Chapter 4: How Does Your Client Measure Success?

If you were to ask your prospect, “How will you know if this project is successful?” I’m betting that they wouldn’t know how to answer you. A study on IT system implementations showed that 37% of them failed. That means only 67% of IT projects succeeded, which in any school would be rated a “D.” Why did they fail? The study cites that the requirements for the project were unclear, resources were lacking, schedules were unrealistic, planning data was insufficient, and risks were not identified.

Does this sound like any of your past projects?

Whether you are in the IT industry or the TP industry, there are lessons to be learned here. The most important lesson is that it was, at best, only after the project was completed that thought was given to how success would be measured. As customers are (thankfully) getting smarter, more and more are learning to define the scorecard in advance to measure the success of the project.

The greatest opportunity with your prospect is to help them develop the scorecard that will be used to determine what success looks like.

What kind of measurements will your clients be using? Return-On-Investment (ROI) is a common business measurement yardstick. It is certainly one that is dear to the CFO‘s, CEO’s, and Board of Director’s hearts. If you can show your prospect that your product or service can reduce costs, increase revenue or margins, increase productivity, increase quality, or increase customer satisfaction, then you have a good chance of moving your proposal up through the organization. If you can help your contact at that company matter to the C-Suite, and help him or her enable the company to survive tough times and even grow, then that contact will start to treat you like a trusted advisor who is out to help the organization.

After you have proven yourself to be an expert and have identified the key people you need to meet and work with (Becoming An Expert In Order To Qualify Successfully, Chapter 3), you are ready to start writing the score card that will be used by your client (and hopefully forced upon your competitor). The sum of that scorecard needs to be firmly anchored in the Client Centric Sales model of win-win; it is imperative that you work together to create and supply the optimum solution to the company’s most important problems.
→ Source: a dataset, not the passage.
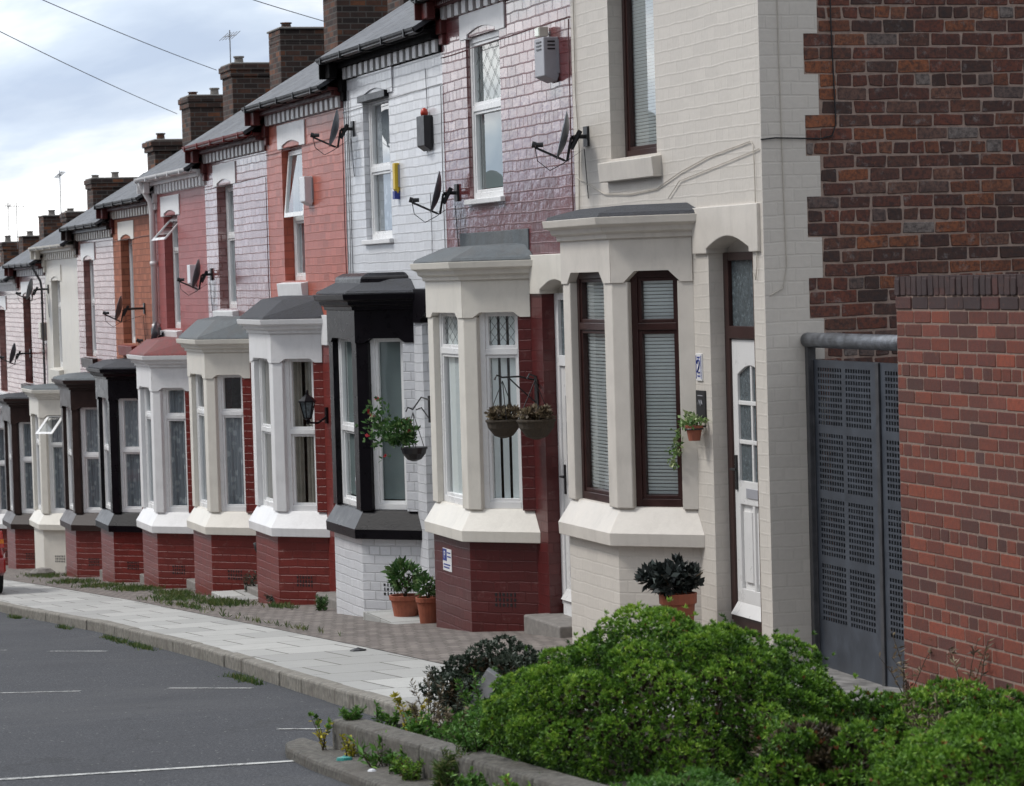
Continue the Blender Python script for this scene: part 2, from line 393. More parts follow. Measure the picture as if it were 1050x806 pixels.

Win-Win is easier said than done. The most difficult part of this is that the contacts you have at your prospect’s organization will most likely not have a full understanding on how the project affects the business drivers of their company. They may have secured budget money, and may even have a specification written. The project may have been funded to solve “Problem X” which is funded for “Y dollars” for a period of “Z months,” but has a business case been developed that would enable your contact to justify the project? Are you in a position to help your prospect show the C-Suite how the proposed project is a win for them?

You probably have a good understanding of your prospect’s industry, and an even better understanding of the challenges your prospect’s company faces. You will need to identify how your product or service can address at least one of those challenges, and you will need to help your client develop the scorecard that will be used to both establish the success of the project and can be used to make sure that your competitors are being measured to the same standard.

Problems?

Many, and half of them are caused by ourselves.  We don’t listen, we make assumptions, we think of solutions that we have already sold instead of working to understand every aspect of our prospect’s business, and we assume that we are talking to the right people within that organization. But it is not all our own fault. It doesn’t help that our prospects don’t really know what they need, can’t find a way of accurately describing the problem, keep key information to themselves, won’t let us near the right people, are unrealistic about expectations, and are more concerned with company politics than end-results.

This is why you need to help write the scorecard for your project. Granted, it is not easy, and it takes a lot of time. The good news is that each step you take will help you to continually educate and qualify your prospect. In coming chapters, we will examine a simple methodology that you can use to create a concise, measurable, and justifiable scorecard that you and your prospect create together that will help put you in the driver’s seat.